-------- RECORDS FOR THE TASK
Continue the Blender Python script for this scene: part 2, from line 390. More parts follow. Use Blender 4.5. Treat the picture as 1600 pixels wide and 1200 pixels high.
----------------
-------- RECORDS FOR THE TASK
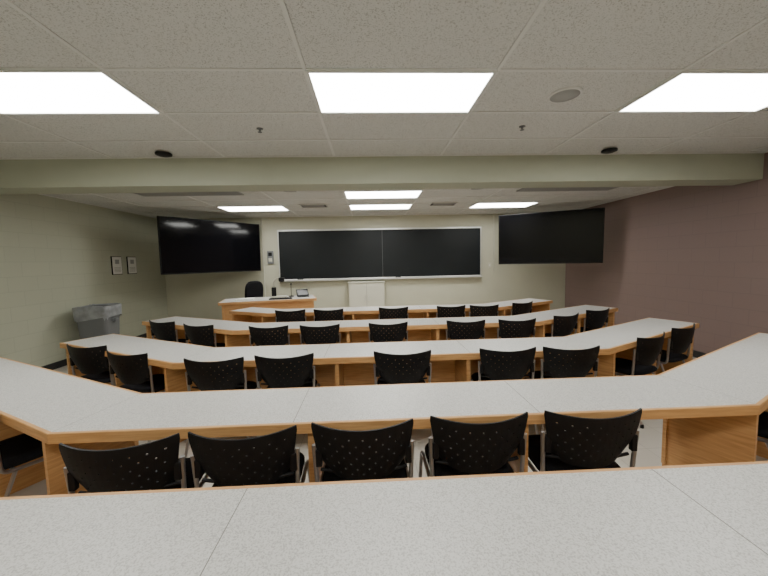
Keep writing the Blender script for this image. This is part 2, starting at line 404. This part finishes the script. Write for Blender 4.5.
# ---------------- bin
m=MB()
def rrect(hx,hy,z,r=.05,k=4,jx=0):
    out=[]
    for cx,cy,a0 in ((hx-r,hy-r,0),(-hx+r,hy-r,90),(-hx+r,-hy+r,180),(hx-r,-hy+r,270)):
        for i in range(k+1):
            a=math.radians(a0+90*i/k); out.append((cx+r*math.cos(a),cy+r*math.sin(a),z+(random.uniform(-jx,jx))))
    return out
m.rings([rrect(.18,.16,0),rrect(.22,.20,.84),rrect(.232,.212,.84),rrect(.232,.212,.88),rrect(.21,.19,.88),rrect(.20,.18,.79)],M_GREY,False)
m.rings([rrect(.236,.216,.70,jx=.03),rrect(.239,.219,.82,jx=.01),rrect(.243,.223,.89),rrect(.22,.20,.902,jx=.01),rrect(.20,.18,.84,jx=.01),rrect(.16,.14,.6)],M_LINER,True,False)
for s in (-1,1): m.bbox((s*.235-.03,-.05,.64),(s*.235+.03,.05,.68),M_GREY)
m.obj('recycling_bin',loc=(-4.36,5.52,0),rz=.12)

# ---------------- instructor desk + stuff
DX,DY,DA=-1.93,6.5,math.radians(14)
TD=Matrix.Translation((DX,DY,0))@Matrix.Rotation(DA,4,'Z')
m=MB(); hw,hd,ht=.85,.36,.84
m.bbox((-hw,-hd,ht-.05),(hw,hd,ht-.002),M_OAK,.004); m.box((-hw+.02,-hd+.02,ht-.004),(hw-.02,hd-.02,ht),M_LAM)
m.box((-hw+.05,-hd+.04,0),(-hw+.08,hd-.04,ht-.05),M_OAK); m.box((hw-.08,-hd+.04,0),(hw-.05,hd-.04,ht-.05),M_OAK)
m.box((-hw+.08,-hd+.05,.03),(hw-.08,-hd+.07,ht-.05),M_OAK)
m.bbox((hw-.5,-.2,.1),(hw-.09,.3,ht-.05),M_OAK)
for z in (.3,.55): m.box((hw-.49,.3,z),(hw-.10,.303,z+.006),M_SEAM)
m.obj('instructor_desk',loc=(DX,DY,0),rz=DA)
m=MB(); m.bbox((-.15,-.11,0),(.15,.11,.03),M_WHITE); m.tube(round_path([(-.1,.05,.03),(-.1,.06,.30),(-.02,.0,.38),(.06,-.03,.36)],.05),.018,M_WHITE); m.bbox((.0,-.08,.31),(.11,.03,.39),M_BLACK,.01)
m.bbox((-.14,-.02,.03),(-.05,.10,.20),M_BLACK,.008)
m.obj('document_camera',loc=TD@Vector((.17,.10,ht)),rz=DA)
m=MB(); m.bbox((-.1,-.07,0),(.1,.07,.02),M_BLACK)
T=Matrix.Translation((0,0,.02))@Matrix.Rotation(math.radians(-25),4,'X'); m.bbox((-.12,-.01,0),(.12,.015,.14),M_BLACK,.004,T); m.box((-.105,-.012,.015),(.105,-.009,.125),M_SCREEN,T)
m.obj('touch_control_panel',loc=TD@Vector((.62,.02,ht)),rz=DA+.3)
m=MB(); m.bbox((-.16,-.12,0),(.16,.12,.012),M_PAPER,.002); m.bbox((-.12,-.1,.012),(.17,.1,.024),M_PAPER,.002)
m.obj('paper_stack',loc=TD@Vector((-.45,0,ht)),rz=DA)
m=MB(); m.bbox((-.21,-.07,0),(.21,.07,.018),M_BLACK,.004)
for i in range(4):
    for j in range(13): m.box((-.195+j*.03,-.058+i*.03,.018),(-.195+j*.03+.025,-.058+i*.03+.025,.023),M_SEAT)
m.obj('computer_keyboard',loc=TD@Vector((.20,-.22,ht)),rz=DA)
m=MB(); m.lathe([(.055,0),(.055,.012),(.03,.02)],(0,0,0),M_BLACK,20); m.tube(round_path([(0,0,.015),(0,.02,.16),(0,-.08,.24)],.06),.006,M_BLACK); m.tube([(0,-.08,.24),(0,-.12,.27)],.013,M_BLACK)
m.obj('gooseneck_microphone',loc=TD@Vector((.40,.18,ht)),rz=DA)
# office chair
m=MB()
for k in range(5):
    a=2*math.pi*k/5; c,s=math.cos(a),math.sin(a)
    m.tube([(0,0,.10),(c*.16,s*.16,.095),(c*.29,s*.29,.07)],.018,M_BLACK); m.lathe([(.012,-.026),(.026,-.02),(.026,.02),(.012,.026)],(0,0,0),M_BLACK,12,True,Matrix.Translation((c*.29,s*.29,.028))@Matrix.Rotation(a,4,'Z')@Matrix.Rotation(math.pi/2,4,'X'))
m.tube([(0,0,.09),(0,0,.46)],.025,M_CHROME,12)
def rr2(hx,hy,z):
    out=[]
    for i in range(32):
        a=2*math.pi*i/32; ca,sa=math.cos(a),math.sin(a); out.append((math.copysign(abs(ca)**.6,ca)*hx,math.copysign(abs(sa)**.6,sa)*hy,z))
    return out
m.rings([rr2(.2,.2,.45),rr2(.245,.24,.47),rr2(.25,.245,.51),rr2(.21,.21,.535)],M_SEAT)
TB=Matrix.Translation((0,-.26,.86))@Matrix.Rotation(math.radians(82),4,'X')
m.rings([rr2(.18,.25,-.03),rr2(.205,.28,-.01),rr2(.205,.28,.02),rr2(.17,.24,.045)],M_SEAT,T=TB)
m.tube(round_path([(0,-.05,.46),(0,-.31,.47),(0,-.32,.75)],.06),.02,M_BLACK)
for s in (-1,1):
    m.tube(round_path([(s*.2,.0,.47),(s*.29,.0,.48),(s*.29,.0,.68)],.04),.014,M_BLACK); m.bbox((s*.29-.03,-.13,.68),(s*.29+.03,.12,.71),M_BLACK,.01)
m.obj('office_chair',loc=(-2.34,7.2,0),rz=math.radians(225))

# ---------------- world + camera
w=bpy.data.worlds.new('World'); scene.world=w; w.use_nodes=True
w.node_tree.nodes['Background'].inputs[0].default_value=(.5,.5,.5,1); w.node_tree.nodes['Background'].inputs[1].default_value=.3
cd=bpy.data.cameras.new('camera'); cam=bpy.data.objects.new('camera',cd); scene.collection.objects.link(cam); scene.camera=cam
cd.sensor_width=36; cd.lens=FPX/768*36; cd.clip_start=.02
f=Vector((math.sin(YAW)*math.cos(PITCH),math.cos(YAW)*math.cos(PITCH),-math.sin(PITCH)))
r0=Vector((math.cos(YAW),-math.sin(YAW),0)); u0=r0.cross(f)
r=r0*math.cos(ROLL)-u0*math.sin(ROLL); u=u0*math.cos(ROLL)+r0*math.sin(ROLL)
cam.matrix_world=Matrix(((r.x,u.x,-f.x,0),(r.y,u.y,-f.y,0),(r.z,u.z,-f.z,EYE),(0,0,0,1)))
----------------
▸ **THE TASK**
Both the line with "Keep writing the" and the line with "m.obj('recycling_bin',loc=(-4.36,5.52,0),rz=.12)" belong in the extract, along with every line between them; set down those lines exactly and only.

▸ **THE SOLUTION**
Keep writing the Blender script for this image. This is part 2, starting at line 404. This part finishes the script. Write for Blender 4.5.
# ---------------- bin
m=MB()
def rrect(hx,hy,z,r=.05,k=4,jx=0):
    out=[]
    for cx,cy,a0 in ((hx-r,hy-r,0),(-hx+r,hy-r,90),(-hx+r,-hy+r,180),(hx-r,-hy+r,270)):
        for i in range(k+1):
            a=math.radians(a0+90*i/k); out.append((cx+r*math.cos(a),cy+r*math.sin(a),z+(random.uniform(-jx,jx))))
    return out
m.rings([rrect(.18,.16,0),rrect(.22,.20,.84),rrect(.232,.212,.84),rrect(.232,.212,.88),rrect(.21,.19,.88),rrect(.20,.18,.79)],M_GREY,False)
m.rings([rrect(.236,.216,.70,jx=.03),rrect(.239,.219,.82,jx=.01),rrect(.243,.223,.89),rrect(.22,.20,.902,jx=.01),rrect(.20,.18,.84,jx=.01),rrect(.16,.14,.6)],M_LINER,True,False)
for s in (-1,1): m.bbox((s*.235-.03,-.05,.64),(s*.235+.03,.05,.68),M_GREY)
m.obj('recycling_bin',loc=(-4.36,5.52,0),rz=.12)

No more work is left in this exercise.